The thread you linked to is referring to template caching using the Craft {% cache %} tag in a template. All of its cached data is stored in the database in the craft_templatecache* tables, not on the file system. See here for an explanation of the different caching methods Craft uses.

The compiled files in craft/storage/runtime/compiled_templates are what happens when Twig needs to render a template in the craft/templates folder. The first time a template is requested, Twig will take that uncompiled template and compile it down to PHP and save it in the compiled_templates folder. If another request comes in for that same template, it will check the file's last modified date and if it hasn't changed, it will execute the compiled template directly.

Given that an actual 404 request wouldn't create new files in the compiled_templates folder (other than the 404 template that it might need to render), I'd guess that the assumption that the 404 requests caused the compiled_templates folder to fill up enough to run out of disk space is incorrect. It could be that enough log files or some other by-product of the testing caused more disk space to be used, but it's hard to tell without looking at the server.
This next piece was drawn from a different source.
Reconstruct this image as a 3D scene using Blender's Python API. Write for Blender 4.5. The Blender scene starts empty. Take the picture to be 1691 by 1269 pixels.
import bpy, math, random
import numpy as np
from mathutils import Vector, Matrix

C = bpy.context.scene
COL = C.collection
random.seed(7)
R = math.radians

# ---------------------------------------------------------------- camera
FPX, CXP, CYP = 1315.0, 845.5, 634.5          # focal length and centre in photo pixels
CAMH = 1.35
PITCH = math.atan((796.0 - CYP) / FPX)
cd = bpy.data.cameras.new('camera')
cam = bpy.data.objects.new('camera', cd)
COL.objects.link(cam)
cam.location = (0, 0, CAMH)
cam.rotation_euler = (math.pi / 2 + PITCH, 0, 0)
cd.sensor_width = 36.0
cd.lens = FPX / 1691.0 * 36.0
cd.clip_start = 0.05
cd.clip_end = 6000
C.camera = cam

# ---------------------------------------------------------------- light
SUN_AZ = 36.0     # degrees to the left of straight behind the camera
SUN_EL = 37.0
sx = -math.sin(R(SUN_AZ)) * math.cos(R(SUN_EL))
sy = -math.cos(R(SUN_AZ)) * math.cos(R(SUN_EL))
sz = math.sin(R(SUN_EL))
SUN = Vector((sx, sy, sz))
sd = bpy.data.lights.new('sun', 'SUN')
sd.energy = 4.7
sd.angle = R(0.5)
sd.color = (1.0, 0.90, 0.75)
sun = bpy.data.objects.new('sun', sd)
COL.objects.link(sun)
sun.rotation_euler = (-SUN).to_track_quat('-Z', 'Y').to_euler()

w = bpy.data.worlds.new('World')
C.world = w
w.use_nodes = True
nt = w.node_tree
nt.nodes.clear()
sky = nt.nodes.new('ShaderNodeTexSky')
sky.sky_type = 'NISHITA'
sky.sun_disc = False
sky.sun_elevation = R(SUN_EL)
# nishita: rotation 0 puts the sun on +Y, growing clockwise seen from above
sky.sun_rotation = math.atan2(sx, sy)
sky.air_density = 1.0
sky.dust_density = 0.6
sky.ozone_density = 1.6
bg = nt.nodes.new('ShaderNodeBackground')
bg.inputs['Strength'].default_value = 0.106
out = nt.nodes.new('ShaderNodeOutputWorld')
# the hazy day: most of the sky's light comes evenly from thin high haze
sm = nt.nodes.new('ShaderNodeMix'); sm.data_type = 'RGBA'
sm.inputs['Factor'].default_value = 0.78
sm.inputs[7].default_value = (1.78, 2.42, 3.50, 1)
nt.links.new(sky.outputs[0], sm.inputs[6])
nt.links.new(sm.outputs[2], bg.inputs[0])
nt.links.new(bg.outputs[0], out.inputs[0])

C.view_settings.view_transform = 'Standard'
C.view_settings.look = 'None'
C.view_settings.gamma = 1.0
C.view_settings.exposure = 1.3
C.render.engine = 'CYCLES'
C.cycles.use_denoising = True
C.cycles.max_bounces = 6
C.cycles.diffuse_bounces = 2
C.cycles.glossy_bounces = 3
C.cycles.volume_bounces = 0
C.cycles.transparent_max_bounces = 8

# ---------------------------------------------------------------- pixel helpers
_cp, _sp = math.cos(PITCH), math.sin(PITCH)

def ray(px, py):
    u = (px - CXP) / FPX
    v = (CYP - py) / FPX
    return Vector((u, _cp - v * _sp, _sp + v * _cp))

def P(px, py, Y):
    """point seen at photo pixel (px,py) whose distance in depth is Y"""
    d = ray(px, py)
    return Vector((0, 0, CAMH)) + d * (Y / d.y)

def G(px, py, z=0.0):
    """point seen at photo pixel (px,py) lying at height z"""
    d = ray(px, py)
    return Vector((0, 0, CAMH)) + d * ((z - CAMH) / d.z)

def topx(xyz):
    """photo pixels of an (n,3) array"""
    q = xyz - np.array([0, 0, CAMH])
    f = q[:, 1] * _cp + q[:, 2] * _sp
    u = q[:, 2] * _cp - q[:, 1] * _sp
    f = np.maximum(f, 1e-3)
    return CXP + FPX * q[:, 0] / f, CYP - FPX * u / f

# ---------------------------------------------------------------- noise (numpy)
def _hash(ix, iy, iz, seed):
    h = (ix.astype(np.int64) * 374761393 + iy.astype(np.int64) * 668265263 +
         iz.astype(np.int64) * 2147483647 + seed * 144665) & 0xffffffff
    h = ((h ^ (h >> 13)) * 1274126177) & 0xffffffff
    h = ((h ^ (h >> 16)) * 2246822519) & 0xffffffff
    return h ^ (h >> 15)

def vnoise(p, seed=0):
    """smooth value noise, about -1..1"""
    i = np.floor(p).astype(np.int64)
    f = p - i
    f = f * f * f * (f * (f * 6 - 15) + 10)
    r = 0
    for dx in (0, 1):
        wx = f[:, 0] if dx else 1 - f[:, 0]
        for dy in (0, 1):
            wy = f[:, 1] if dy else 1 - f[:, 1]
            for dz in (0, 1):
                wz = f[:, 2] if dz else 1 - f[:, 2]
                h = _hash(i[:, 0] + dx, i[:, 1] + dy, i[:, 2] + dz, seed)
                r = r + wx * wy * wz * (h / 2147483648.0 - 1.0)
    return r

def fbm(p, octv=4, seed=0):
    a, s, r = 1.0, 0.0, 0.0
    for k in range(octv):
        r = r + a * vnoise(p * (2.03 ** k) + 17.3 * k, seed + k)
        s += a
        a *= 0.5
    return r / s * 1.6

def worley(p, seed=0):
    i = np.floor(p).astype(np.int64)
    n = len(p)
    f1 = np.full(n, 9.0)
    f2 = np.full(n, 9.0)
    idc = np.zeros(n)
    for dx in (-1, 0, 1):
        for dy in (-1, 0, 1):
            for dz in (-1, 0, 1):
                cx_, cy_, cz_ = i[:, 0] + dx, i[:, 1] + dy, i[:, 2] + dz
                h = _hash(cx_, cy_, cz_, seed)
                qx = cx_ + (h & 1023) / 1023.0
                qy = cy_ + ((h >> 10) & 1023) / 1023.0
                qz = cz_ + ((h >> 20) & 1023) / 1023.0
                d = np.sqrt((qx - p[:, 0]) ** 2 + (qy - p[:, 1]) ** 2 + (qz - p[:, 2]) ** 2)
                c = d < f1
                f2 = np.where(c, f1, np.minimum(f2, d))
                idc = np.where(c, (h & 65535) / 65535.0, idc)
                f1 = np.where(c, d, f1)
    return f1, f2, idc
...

You also mentioned that the database went down. Given that the {% cache %} tag stores its data in the database, my first hunch would be to look at the strategy for using the template cache tag on your templates. Here is a good article that weighs the in-and-outs of using it: https://nystudio107.com/blog/the-craft-cache-tag-in-depth

Two other things worth thinking about. A responsible security pen-tester is going to know better than to test on a live site by hammering it to the ground. But it's possible that maybe they were being responsible and the server is under-powered to handle any spike in load.